Step 1: Forecast Net Operating Income(NOI)

We typically forecast NOIs using five-year holding periods. Projecting over periods longer than five year is more challenging because more assumptions are made and the figures become less reliable.

Step 2: Estimate Sales Proceeds

We estimate a terminal value, or what the property will sell for at the end of the holding period. This is done by using capitalization to divide next year’s NOI by a capitalization rate aka going out capitalization rate. Next year’s NOI is used because we are selling next year’s benefits. It’s important to subtract the cost of the sale from the terminal value to arrive at sales proceeds. The formula to estimate sales proceeds is  Terminal Value – Cost of Sale = Sales Proceeds. For example, for a five year holding period, the terminal value is estimated by dividing the projected NOI for the sixth year by the capitalization rate expected at that time. Sales costs such as brokerage fees are then subtracted to arrive at sales proceeds.

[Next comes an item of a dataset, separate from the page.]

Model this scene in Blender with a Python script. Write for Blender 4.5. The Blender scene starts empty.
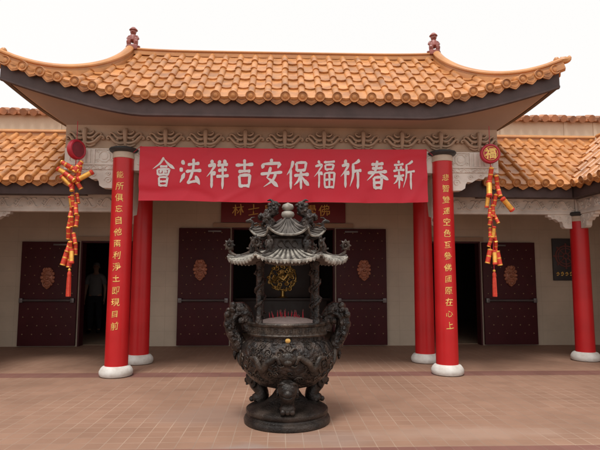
import bpy, bmesh, math, random
from mathutils import Vector, Matrix, noise
random.seed(7)
V = Vector
PI = math.pi
SC = bpy.context.scene
COL = SC.collection

# ------------------------------------------------------------------ camera
cam_d = bpy.data.cameras.new('camera')
cam_d.sensor_fit = 'HORIZONTAL'; cam_d.sensor_width = 36.0
cam_d.lens = 515.0 / 600.0 * 36.0
cam_d.clip_start = 0.05; cam_d.clip_end = 800
cam = bpy.data.objects.new('camera', cam_d); COL.objects.link(cam)
YAW, PITCH, ROLL = 0.0365, 0.1001, 0.0017
fw = V((math.sin(YAW)*math.cos(PITCH), math.cos(YAW)*math.cos(PITCH), math.sin(PITCH)))
rt = V((math.cos(YAW), -math.sin(YAW), 0)); up = rt.cross(fw)
m3 = Matrix((rt, up, -fw)).transposed() @ Matrix.Rotation(ROLL, 3, 'Z')
cam.matrix_world = Matrix.Translation((-0.046, 0, 1.40)) @ m3.to_4x4()
SC.camera = cam

# ------------------------------------------------------------------ sky, sun, exposure
SUN_EL, SUN_AZ = math.radians(69), math.radians(200)      # azimuth from +Y, clockwise
w = bpy.data.worlds.new('World'); SC.world = w; w.use_nodes = True
nt = w.node_tree; bg = nt.nodes['Background']
sky = nt.nodes.new('ShaderNodeTexSky'); sky.sky_type = 'NISHITA'; sky.sun_disc = False
sky.sun_elevation = SUN_EL; sky.sun_rotation = SUN_AZ
sky.air_density = 1.0; sky.dust_density = 8.0; sky.ozone_density = 1.0
hs = nt.nodes.new('ShaderNodeHueSaturation'); hs.inputs['Saturation'].default_value = 0.12
nt.links.new(sky.outputs[0], hs.inputs['Color'])
# the overcast layer: an even white veil mixed over the clear sky
mx = nt.nodes.new('ShaderNodeMix'); mx.data_type = 'RGBA'; mx.inputs[0].default_value = 0.75
mx.inputs[7].default_value = (9.1, 8.98, 8.8, 1)
nt.links.new(hs.outputs[0], mx.inputs[6]); nt.links.new(mx.outputs[2], bg.inputs[0])
bg.inputs[1].default_value = 0.12
sd = bpy.data.lights.new('sun', 'SUN'); sd.energy = 2.0; sd.angle = math.radians(15); sd.color = (1, .96, .9)
sun = bpy.data.objects.new('sun', sd); COL.objects.link(sun)
sdir = V((math.sin(SUN_AZ)*math.cos(SUN_EL), math.cos(SUN_AZ)*math.cos(SUN_EL), math.sin(SUN_EL)))
sun.rotation_euler = sdir.to_track_quat('Z', 'Y').to_euler(); sun.location = sdir*40
vs = SC.view_settings
SC.display_settings.display_device = 'sRGB'
vs.view_transform = 'Standard'; vs.look = 'None'; vs.exposure = 0.16; vs.gamma = 1.0; vs.use_curve_mapping = False

# ------------------------------------------------------------------ materials
def mat(name, col, rough=.6, metal=0., var=.12, scale=6., island=0., bump=0., bscale=30., spec=.5, col2=None, c2amt=.5, c2scale=2.):
    m = bpy.data.materials.new(name); m.use_nodes = True
    n = m.node_tree.nodes; L = m.node_tree.links; p = n['Principled BSDF']
    p.inputs['Roughness'].default_value = rough; p.inputs['Metallic'].default_value = metal
    p.inputs['Specular IOR Level'].default_value = spec
    tc = n.new('ShaderNodeTexCoord')
    nz = n.new('ShaderNodeTexNoise'); nz.inputs['Scale'].default_value = scale; nz.inputs['Detail'].default_value = 6
    L.new(tc.outputs['Object'], nz.inputs['Vector'])
    base = n.new('ShaderNodeRGB'); base.outputs[0].default_value = (*col, 1)
    last = base.outputs[0]
    if col2:
        n2 = n.new('ShaderNodeTexNoise'); n2.inputs['Scale'].default_value = c2scale; n2.inputs['Detail'].default_value = 5
        L.new(tc.outputs['Object'], n2.inputs['Vector'])
        r = n.new('ShaderNodeMapRange'); r.inputs[1].default_value = .42; r.inputs[2].default_value = .68
        r.inputs[3].default_value = 0; r.inputs[4].default_value = c2amt
        L.new(n2.outputs[0], r.inputs[0])
        q = n.new('ShaderNodeMix'); q.data_type = 'RGBA'; q.inputs[7].default_value = (*col2, 1)
        L.new(r.outputs[0], q.inputs[0]); L.new(last, q.inputs[6]); last = q.outputs[2]
    mr = n.new('ShaderNodeMapRange'); mr.inputs[1].default_value = .25; mr.inputs[2].default_value = .75
    mr.inputs[3].default_value = 1-var; mr.inputs[4].default_value = 1+var
    L.new(nz.outputs[0], mr.inputs[0])
    val = mr.outputs[0]
    if island:
        g = n.new('ShaderNodeNewGeometry')
        m2 = n.new('ShaderNodeMapRange'); m2.inputs[3].default_value = 1-island; m2.inputs[4].default_value = 1+island
        L.new(g.outputs['Random Per Island'], m2.inputs[0])
        mu = n.new('ShaderNodeMath'); mu.operation = 'MULTIPLY'
        L.new(val, mu.inputs[0]); L.new(m2.outputs[0], mu.inputs[1]); val = mu.outputs[0]
    h = n.new('ShaderNodeHueSaturation'); L.new(last, h.inputs['Color']); L.new(val, h.inputs['Value'])
    L.new(h.outputs[0], p.inputs['Base Color'])
    rr = n.new('ShaderNodeMapRange'); rr.inputs[3].default_value = max(.05, rough-.12); rr.inputs[4].default_value = min(1, rough+.12)
    L.new(nz.outputs[0], rr.inputs[0]); L.new(rr.outputs[0], p.inputs['Roughness'])
    if bump:
        nb = n.new('ShaderNodeTexNoise'); nb.inputs['Scale'].default_value = bscale; nb.inputs['Detail'].default_value = 5
        L.new(tc.outputs['Object'], nb.inputs['Vector'])
        bp = n.new('ShaderNodeBump'); bp.inputs['Strength'].default_value = bump; bp.inputs['Distance'].default_value = .01
        L.new(nb.outputs[0], bp.inputs['Height']); L.new(bp.outputs[0], p.inputs['Normal'])
    return m

M = {}
M['tile'] = mat('glazed_orange_tile', (.53, .228, .074), .33, 0, .22, 9, .14, .35, 60, .5, (.30, .112, .036), .75, 4.6)
M['ridge'] = mat('ridge_tile', (.54, .250, .088), .38, 0, .18, 6, .06, .2, 40, .45, (.36, .155, .08), .6, 3)
M['fascia'] = mat('dark_fascia_paint', (.082, .055, .053), .55, 0, .25, 4, 0, .2, 30, .3, (.06, .04, .037), .6, 2.5)
M['soffit'] = mat('soffit_plaster', (.37, .268, .205), .8, 0, .08, 1.5, 0, .1, 50, .3, (.31, .22, .165), .5, 1.3)
M['frieze'] = mat('frieze_plaster', (.46, .335, .24), .8, 0, .1, 3, 0, .2, 40, .3, (.33, .23, .17), .5, 4)
M['stone'] = mat('carved_grey_stone', (.72, .67, .61), .75, 0, .14, 5, 0, .35, 45, .3, (.50, .445, .39), .6, 3)
M['red'] = mat('red_column_paint', (.52, .013, .016), .36, 0, .10, 2.5, 0, .06, 30, .4, (.40, .010, .014), .5, 1.6)
M['white_base'] = mat('white_painted_stone', (.68, .655, .62), .65, 0, .10, 8, 0, .2, 40, .35, (.42, .375, .33), .7, 7)
M['cap_dark'] = mat('dark_cap_paint', (.03, .032, .034), .5)
M['cap_cream'] = mat('cream_collar_paint', (.50, .40, .31), .6)
M['maroon'] = mat('maroon_door_paint', (.055, .009, .012), .55, 0, .15, 3, 0, .08, 30, .25)
M['stud'] = mat('brass_stud', (.30, .20, .11), .45, .6)
M['steel'] = mat('brushed_steel', (.15, .135, .135), .42, .7)
M['emblem'] = mat('coppery_gilt', (.37, .14, .08), .45, .15, .3, 18, 0, .3, 40)
M['gold'] = mat('gilt_metal', (.70, .43, .13), .38, .7, .25, 20)
M['goldpaint'] = mat('gold_paint', (.74, .47, .13), .5, .1, .12, 15)
M['bronze'] = mat('dark_bronze', (.017, .0135, .012), .34, .25, .35, 8, 0, .7, 55, .35, (.070, .052, .042), .7, 6)
M['bronze_dusty'] = mat('dusty_bronze', (.115, .10, .088), .55, .1, .3, 10, 0, .5, 60, .3, (.045, .038, .034), .9, 9)
M['pale_edge'] = mat('ash_paled_edge', (.31, .285, .245), .65, 0, .3, 14, 0, .5, 60, .3, (.07, .06, .052), .85, 13)
M['bronze_carved'] = mat('carved_bronze', (.013, .010, .009), .28, .3, .35, 9, 0, 1.0, 24, .5, (.075, .050, .038), .7, 15)
M['bronze_carved'].node_tree.nodes['Bump'].inputs['Distance'].default_value = .035
M['bronze_relief'] = mat('worn_bronze_relief', (.022, .017, .014), .34, .25, .4, 14, 0, .7, 60, .38, (.10, .072, .054), .7, 9)
M['ash'] = mat('incense_ash', (.33, .25, .225), .95, 0, .15, 20, 0, .6, 60)
M['incense'] = mat('red_incense', (.40, .02, .035), .8)
M['banner'] = mat('red_banner_cloth', (.56, .013, .034), .62, 0, .05, 2, 0, .06, 90)
M['silver'] = mat('silver_lettering', (.68, .65, .64), .5, 0, .08, 9)
M['sign'] = mat('dark_red_board', (.16, .012, .02), .5, 0, .1, 3)
M['black'] = mat('dark_plaque', (.028, .024, .026), .5)
M['plaque_red'] = mat('dull_red_relief', (.16, .05, .045), .55)
M['cracker'] = mat('red_firecracker_paper', (.56, .028, .024), .45, 0, .15, 12, .15, 0, 30, .4, (.70,.24,.05), .35, 85)
M['crackergold'] = mat('gold_foil', (.86, .46, .09), .3, .45, .2, 25)
M['redlac'] = mat('red_lacquer', (.42, .015, .035), .45)
M['dull_face'] = mat('dull_red_face', (.20, .022, .035), .6, 0, .2, 14)
M['figure'] = mat('red_brown_glaze', (.26, .075, .06), .45, 0, .3, 9, 0, .3, 50)
M['parapet'] = mat('cream_parapet_render', (.64, .50, .37), .85, 0, .06, 1.5, 0, .15, 40, .3, (.52, .40, .30), .5, 1.5)
M['coping'] = mat('weathered_coping_tile', (.46, .215, .115), .7, 0, .22, 8, .2, .3, 40, .3, (.22, .12, .085), .6, 6)
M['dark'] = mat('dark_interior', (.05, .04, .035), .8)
M['altar'] = mat('dark_altar_wood', (.05, .028, .022), .5)
M['ceil'] = mat('porch_ceiling', (.42, .32, .25), .85)
M['trim'] = mat('door_head_trim', (.34, .23, .155), .6)
M['skin'] = mat('skin', (.50, .30, .21), .55)
M['shirt'] = mat('pale_shirt', (.30, .29, .285), .85)
M['trouser'] = mat('dark_trousers', (.03, .03, .035), .9)
M['hair'] = mat('grey_hair', (.30, .28, .27), .7)
M['shoe'] = mat('black_shoes', (.02, .02, .02), .5)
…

Step 3: Select Discount Rate

When estimating market value, the discount rate can be viewed as the market-driven return from the property. It includes the annual return from rental income plus any return from price appreciation. Many real estate managers consider the broader investment market to determine typical rates of return. It’s imporatnt that the discount rate be found from quality and accurate sources such as published surveys,lenders, and active market investors.

Step 4: Sum Discounted NOI’s.

Sum all of the discounted NOI’s plus the sales proceeds to determine the present market value of the property.